Wednesday, October 3, 2012

Book Review: Bird Watcher's Bible




This fascinating book is aimed at beginning to intermediate birders. It would make a great holiday gift for a young person just beginning to show interest in birds. While not quite the "complete treasury" of "science, know-how, beauty, and lore" as hubristically noted on the cover, the book does present a competent, well-written, and entertaining introduction to birding. 

The color photographs in this book will inspire would-be birders to take to the field. Two especially caught my eye. A Black Skimmer, in silhouette only, leaving a trail of splashing water behind its elongated lower mandible, is exquisite. Another stunner is a close-up of a Peregrine Falcon carrying a still-alive Willet. 

The book is edited by Jonathan Alderfer and contains seven chapters written by several authors. The paragraphs that follow give an extremely brief and non-comprehensive review of some of what is covered in these chapters.

Chapter 1, "The Anatomy of a Bird," by Kimball Garrett, gives a superficial discussion of avian anatomy and physiology. For example, two bird skeletons are illustrated but none of the bones are labeled. The book is full of odd lists. The list in this chapter is the completely subjective "Top 12 birds with the Best Plumage." How can you limit the world's most beautiful birds to 12?

Chapter 2, "Birds through the Ages," is by Catherine Herbert Howell. She takes us from ancient Egypt and aboriginal America to the mid-1900s. Along the way we meet such subjects as a pet Starling that mimicked Mozart's music and a pigeon that won a medal in World War Two.

Chapter 3, "The Life of A Bird," is by Kimball Garrett and discusses avian development and ecology. Included in this chapter are descriptions of the "top 10 amazing bird nests." Courtship and eggs are also discussed, as are birds that have adapted to the human landscape.
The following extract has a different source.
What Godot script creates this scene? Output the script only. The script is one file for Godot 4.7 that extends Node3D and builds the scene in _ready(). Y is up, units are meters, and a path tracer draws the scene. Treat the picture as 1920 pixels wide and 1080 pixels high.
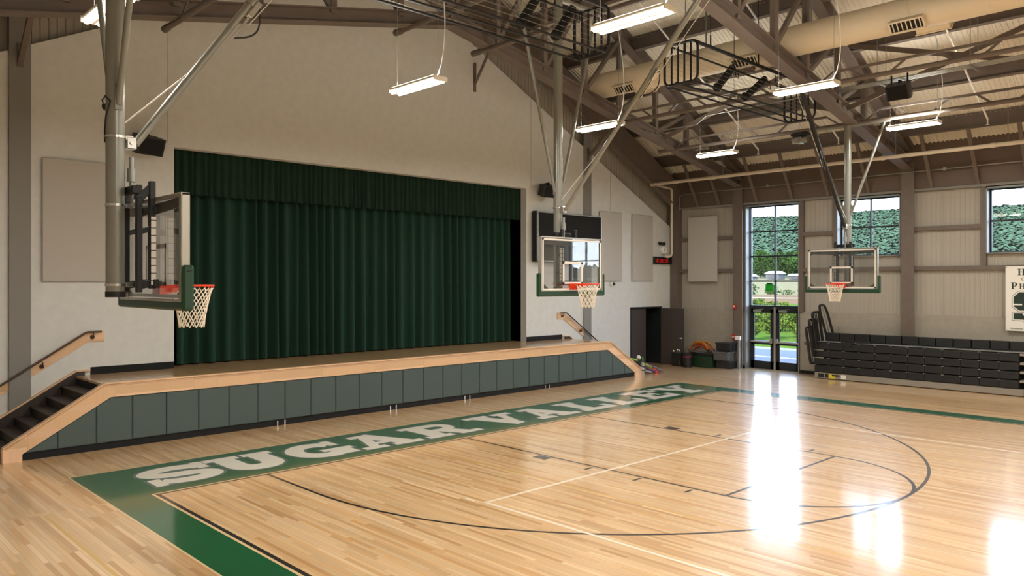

Chapter 4, "Science Discovers the Bird," also by Catherine Howell, talks about paleontology, banding and tracking, and human commercial use of birds. Another of those lists names the top 10 most common bird blogs. My blog is not listed (sniff). Art as science is an odd discussion that takes the reader through Peterson but omits any living bird artist. This book includes an abundance of antique bird illustrations. A few of these golden-oldies are fine, but such numbers supplant space that could have been used to showcase more modern artists. Finally a few current avian studies are recounted in "Breaking News."

Chapter 5 is called "To be a Birder." Curiously the author is not cited. Two pages are devoted to National Geographic's Birds of North America. Had this really been a birder's Bible, other current field guides would have also been highlighted. Optics and birding hotspots are described. A sort of out of place chart of bird body parts is also included here.
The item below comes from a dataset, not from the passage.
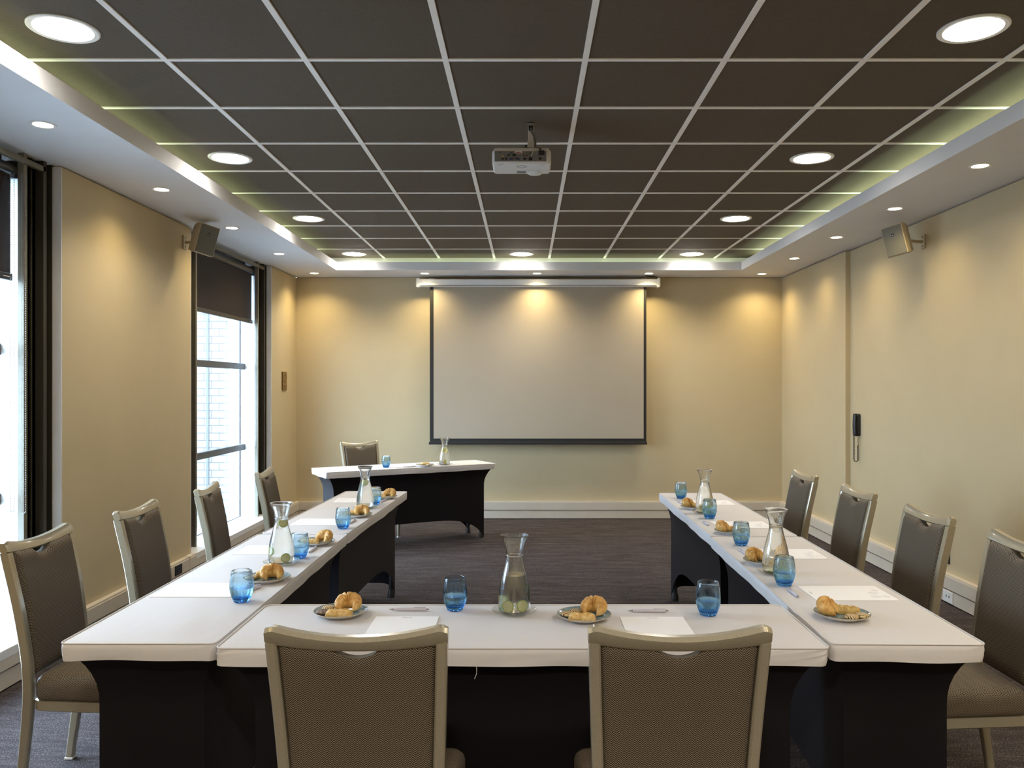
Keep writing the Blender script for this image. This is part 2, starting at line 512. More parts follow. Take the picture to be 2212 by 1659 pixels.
# ------------------------------------------------------------------ windows
def window(n, a, b, label):
    r = struct(empty('window_%d' % n, (-2.8, (a + b) / 2, .16)), label)
    inv = Matrix.Translation((2.8, -(a + b) / 2, -.16))
    def P(name, m, mt, bev=0.):
        o = Mesh().add(m.v, m.f, inv).build(name, mt, r, bevel=bev); o['kind'] = 'structure'; return o
    for s, e in ((1, b), (-1, a)):
        q = lambda d0, d1: sorted((e - s * d0, e - s * d1))
        y = q(0, .012); P('reveal_lining', Mesh().box(-2.675, XL - .001, *y, .16, 2.733), M['reveal'])
        y = q(.0, .235)
        P('frame_infill', Mesh().box(-2.76, -2.70, *y, .16, ZS), M['darkframe'])
        pm = Mesh(); y = q(.075, .105); pm.box(-2.70, -2.655, *y, .16, ZS); y = q(.0, .02); pm.box(-2.70, -2.66, *y, .16, ZS)
        y = q(.15, .156); pm.box(-2.70, -2.69, *y, .16, ZS)
        P('frame_post', pm, M['darkframe'])
        y = q(.232, .262); P('frame_post', Mesh().box(-2.70, -2.665, *y, .16, ZS), M['olive'], .002)
        y = q(.0, .238); jm = Mesh().box(-2.95, -2.70, *y, .16, ZS)
        P('jamb_lining', jm, M['jamb'])
    P('head_beam', Mesh().box(-2.68, -2.655, a + .08, b - .08, 2.684, 2.714), M['olive'], .002)
    P('head_panel', Mesh().box(-2.95, -2.80, a + .23, b - .23, 2.60, ZS), M['darkframe'])
    P('sill', Mesh().box(-2.95, XL + .047, a, b, .155, .205), M['white'], .004)
    P('pane', Mesh().box(-2.856, -2.850, a + .238, b - .238, .205, 2.60), M['pane'])
    fm = Mesh().box(-2.858, -2.846, a + .238, a + .244, .205, 2.6).box(-2.858, -2.846, b - .244, b - .238, .205, 2.6).box(-2.858, -2.846, a + .238, b - .238, .205, .211)
    P('gasket', fm, M['black'])
    for z in (1.70, .90):
        P('transom', Mesh().box(-2.85, -2.80, a + .24, b - .24, z - .03, z + .03), M['transom'], .003)
window(1, *WIN[0], 'tall window nearest the camera on the left')
window(2, *WIN[1], 'tall window farther along the left wall with white brick outside')

def blind(a, b, zb, label, chains):
    r = empty('roller_blind', (-2.73, (a + b) / 2, 2.65))
    tag(r, label, 'blind', 'roller blinds in the windows')
    h = (b - a) / 2
    Mesh().tube([(0, -h - .02, 0), (0, h + .02, 0)], .031, 20).build('roller_tube', M['tube'], r, smooth=40)
    Mesh().box(-.001, .001, -h, h, zb - 2.65, .0).build('fabric', M['blind'], r)
    o = Mesh().box(-.008, .012, -h - .004, h + .004, zb - 2.65 - .012, zb - 2.65 + .026).build('bottom_bar', M['tube'], r, bevel=.004)
    Mesh().box(.0115, .0132, h - .075, h - .02, zb - 2.65 + .004, zb - 2.65 + .009).build('tag', M['white'], o)
    for s in (-1, 1):
        Mesh().box(-.04, .03, s * (h + .02) - .008, s * (h + .02) + .008, -.045, .05).build('bracket', M['black'], r, bevel=.004)
    for dx, dy, z1 in chains:
        cm = Mesh(); L = abs(z1 - 2.62); n = int(L / .012)
        pts = [(dx - .010, dy, -.03 - L * i / n) for i in range(n)]
        pts += [(dx - .010 * cos(pi * i / 6), dy, -.03 - L - .010 * sin(pi * i / 6)) for i in range(7)]
        pts += [(dx + .010, dy, -.03 - L * (n - 1 - i) / n) for i in range(n)]
        for p in pts:
            cm.lathe([(0, -.0032), (.0028, -.0016), (.0028, .0016), (0, .0032)], 6, Matrix.Translation(p))
        cm.tube(pts, .0007, 4)
        cm.build('bead_chain', M['chain'], r)
blind(2.84, 4.30, 2.072, 'dark roller blind half lowered in the window nearest the camera', [(.03, .70, .85), (.075, .725, .84)])
blind(6.60, 8.085, 2.135, 'dark roller blind lowered over the top of the farther window', [(.035, .735, .9)])

# outside
struct(Mesh().box(-60, -2.95, -50, 60, -.3, -.15).build('ground_outside', M['pave']))
m = Mesh().box(-8, -3.44, 9.5, 9.8, -.15, 7)
bw = struct(m.build('wall_outside', M['brick']), 'white painted brick wall outside the window')
Mesh().box(-3.735, -3.705, 9.488, 9.505, -.15, 7).build('downpipe', M['transom'], bw)
struct(Mesh().box(-3.44, -2.95, 9.62, 9.9, -.15, 7).build('wall_outside_return', M['render']))

# ------------------------------------------------------------------ ceiling lights
def big_light():
    r = empty('ceiling_downlight')
    Mesh().lathe([(.108, -.001), (.108, -.006), (.124, -.008), (.130, -.004), (.130, .001)], 40).build('trim_ring', M['white'], r, smooth=40)
    Mesh().lathe([(0, -.004), (.108, -.004), (.108, .0)], 40).build('diffuser', M['glow_big'], r)
    return r
BIG = [(-1.815, 3.188, 'nearest in the left row of three'), (-1.815, 4.988, 'second from the camera on the left'), (-1.815, 6.788, 'third from the camera on the left'),
       (-1.815, 8.588, 'in the far left corner of the tiles'), (-.045, 8.588, 'alone in the middle of the far edge'), (1.755, 8.588, 'in the far right corner of the tiles'),
       (1.755, 6.788, 'third from the camera on the right'), (1.755, 4.988, 'second from the camera on the right'), (1.755, 3.188, 'nearest on the right')]
p = big_light()
for i, (x, y, s) in enumerate(BIG):
    o = p if i == 0 else dup(p)
    o.location = (x, y, ZC)
    if i == 0: s = 'nearest on the left'
    tag(o, 'large round white downlight in the dark tiles, ' + s, 'downlight', 'large downlights in the tiled ceiling')

def small_light():
    r = empty('spot_downlight')
    Mesh().lathe([(.044, .001), (.044, -.003), (.056, -.005), (.060, -.001), (.060, .001)], 28).build('trim_ring', M['white'], r, smooth=40)
    Mesh().lathe([(0, -.002), (.044, -.002), (.044, .001)], 28).build('lamp', M['glow_small'], r)
    return r
ordn = ['nearest', 'second', 'third', 'fourth', 'fifth']
SMALL = [(-2.29, 3.853, 'left'), (-2.295, 5.119, 'left'), (-2.30, 6.357, 'left'), (-2.307, 7.598, 'left'), (-2.317, 8.90, 'left'),
         (-1.108, 8.92, 'back'), (.122, 8.92, 'back'), (1.352, 8.92, 'back'), (2.60, 8.95, 'right'),
         (2.60, 7.87, 'right'), (2.585, 6.76, 'right'), (2.575, 5.67, 'right'), (2.555, 4.571, 'right')]
SL = ['nearest the camera in the left bulkhead', 'second from the camera in the left bulkhead', 'third from the camera, beside the left wall speaker',
      'fourth from the camera in the left bulkhead', 'in the far left corner of the bulkhead', 'above the left end of the screen case', 'above the middle of the screen',
      'above the right end of the screen case', 'in the far right corner of the bulkhead', 'next to the far right corner one', 'third from the far right corner',
      'just beyond the right wall speaker', 'nearest the camera in the right bulkhead']
p = small_light()
for i, (x, y, w_) in enumerate(SMALL):
    o = p if i == 0 else dup(p)
    o.location = (x, y, ZS)
    tag(o, 'small warm spot downlight ' + SL[i], 'spotlight', 'small spot downlights in the bulkhead')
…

Chapter 6, by Scott Weidensaul, briefly discusses the mechanics of flight and migration. You can read about flyways, weather and fallouts, as well as banding and telemetry. As you might guess, there is a list of the "top 10 long-distance migration champs."

Chapter 7, again without author citation is about attracting birds. Beginning birders will learn about "food and feeder basics," bird houses (complete with a martin house design), attracting hummingbirds and bluebirds, and even a list of the "top 10 birds that live in bird houses." Water features are mentioned, followed by pages on landscaping in the Northeast, Southeast, Northwest, Southwest, but not in the Midwest.  The Chapter includes a discussion of Citizen Science.

Finally comes Scott Weidensaul's "Birdographies."  This list is relatively poorly illustrated and includes a paragraph about each of Scott's favorite birds. The book ends with a short list of further reading. I'll end this review by asking my readers to guess the 10 top-grossing films about birds.  Hint: The Big Year is not among them. The answer is in yet another list in this book.